A brake has been put on the award of contracts for rehabilitating a badly constructed building that will eventually house the headquarters of the Guyana Geology and Mines Commission (GGMC) after authorities were told that one of the new contracting entities includes old principals who were responsible for the flawed and long-delayed construction of the same structure.

Head of the Presidential Secretariat, Dr. Roger Luncheon confirmed that the matter has reached Cabinet’s attention although the GGMC is a semi-autonomous agency and contracts awarded by that entity do not require cabinet’s no-objection. “We were told that there had been strenuous objections to an award purported to have been made by either the GGMC or a panel and that was being looked into and I think one can safely say that it has not been engagement that did not arouse much contention among stakeholders, bidders and a whole host of people,” he said.

GGMC is expected to spend at least GUY$600 million to complete and rehabilitate the building at 44 High Street, Werk-en-Rust, Georgetown, where the now defunct Guyana Broadcasting Corporation’s (GBC) studios were located. That is on top of the GUY$100 million that it paid the government holding company, National Industrial Commercial and Investments Limited (NICIL).

Chairman of the GGMC Board, Clint Williams told Demerara Waves Online News on Wednesday that the award of the contracts has been put on hold “because we are doing some due diligence on the entire process.”

Asked whether the principals of at least one of the three contracting entities are the same as that of Kishun Bacchus Construction Company-which had been widely criticized for the quality of the same building, Williams confirmed that that was one of the concerns. “That is one of the issues that came up for consideration and we are examining the entire process,” he said.

The GGMC Board Chairman explained that the suspected discrepancies would have to be taken back to the Directors of the regulatory agency for mining and petroleum. The names of the contracting companies were not immediately available.

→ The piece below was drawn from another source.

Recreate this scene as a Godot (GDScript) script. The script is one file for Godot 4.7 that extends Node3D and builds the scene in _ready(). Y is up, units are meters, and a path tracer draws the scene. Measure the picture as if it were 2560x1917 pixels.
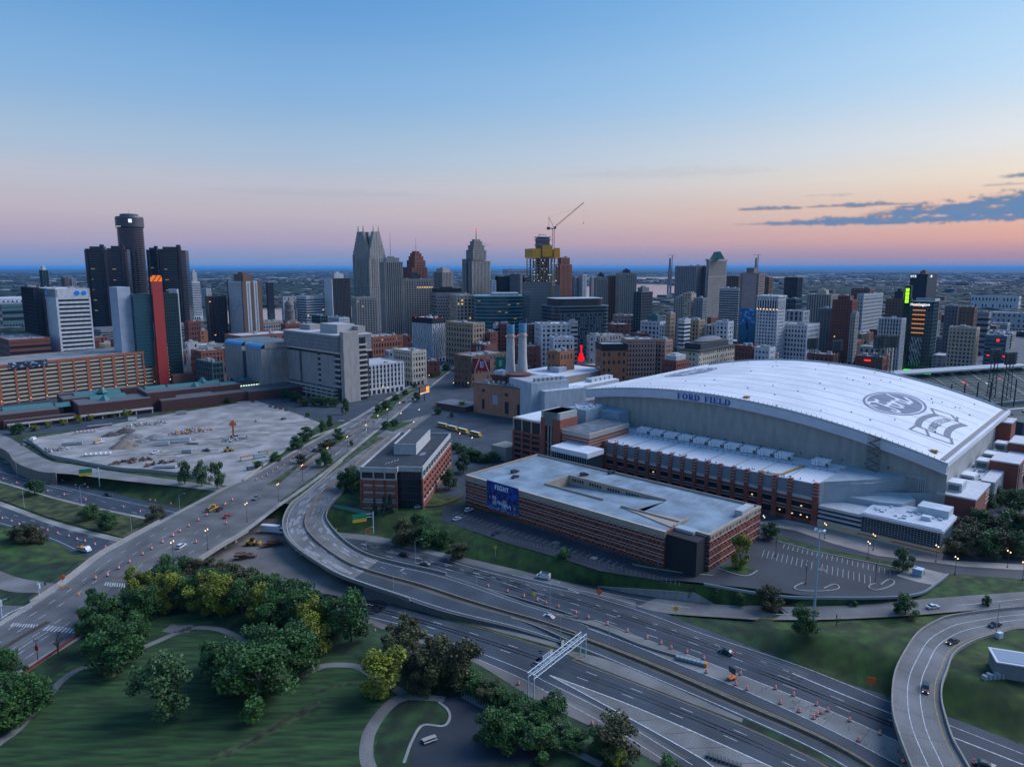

He dismissed suggestions that the suspected discrepancy was an oversight by the Board in its consideration of the contractors. “To be honest with you, if we knew that there was, in fact, a company that was involved, that consideration would not have been taken. We didn’t know that at the time and so we are re-examining the entire process,” he said.

The building has failed a stress test that shows that it can accommodate 35 pounds per square foot instead of the required 50 pounds to accommodate heavy filing cabinets and equipment. Experts have already said that the building has no beams and the pillars are smaller than required. The Guyana Revenue Authority (GRA) and the Ministry of Labour and Human Resources had previously deemed that building unsuitable.

GGMC’s 300 staff members and contractors currently operates in cramped and overcrowded conditions at its headquarters on Upper Brickdam, Georgetown. About 70 of the 140 staffers of the Mines Division, who are at any given time at headquarters, are forced to share desks in the GGMC’s library while others eke out accommodation in the canteen.

GGMC workers are eager to find spacious accommodation but are extremely upset that the High Street building is located in a crime-prone area on the fringes of several depressed areas.